Formally, the rules work as follows:
.IP 1.
The precedences and associativities are recorded for those tokens and literals
which have them.
.IP 2.
A precedence and associativity is associated with each grammar rule; it is the precedence
and associativity of the last token or literal in the body of the rule.
If the %prec construction is used, it overrides this default.

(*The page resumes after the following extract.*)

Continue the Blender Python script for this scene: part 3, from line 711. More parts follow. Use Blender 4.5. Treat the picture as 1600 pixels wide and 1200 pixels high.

Notice that some grammar rules may have no precedence and associativity associated with them.
.IP 3.
When there is a reduce/reduce conflict, or there is a shift/reduce conflict
and either the input symbol or the grammar rule, or both, has no precedence and associativity
associated with it, then the two disambiguating rules given at the beginning of the section are used,
and the conflicts are reported.
.IP 4.
If there is a shift/reduce conflict, and both the grammar rule and the input character
have precedence and associativity associated with them, then the conflict is resolved
in favor of the action (shift or reduce) associated with the higher precedence.
If the precedences are the same, then the associativity is used; left
associative implies reduce, right associative implies shift, and nonassociating
implies error.
.PP
There are a number of points worth making
about this use of disambiguation.
There is no reporting of conflicts which are resolved by this mechanism,
and these conflicts are not counted in the number of shift/reduce and reduce/reduce
conflicts found in the grammar.
This means that occasionally mistakes in the specification of precedences
disguise errors in the input grammar; it is a good idea to be sparing
with precedences, and use them in an essentially ``cookbook'' fashion,
until some experience has been gained.
Frequently, not enough operators or precedences have been specified;
this leads to a number of messages about shift/reduce or reduce/reduce conflicts.
The cure is usually to specify more precedences, or use the %prec mechanism, or both.
It is generally good to examine the verbose output file to ensure that
the conflicts which are being reported can be validly resolved by precedence.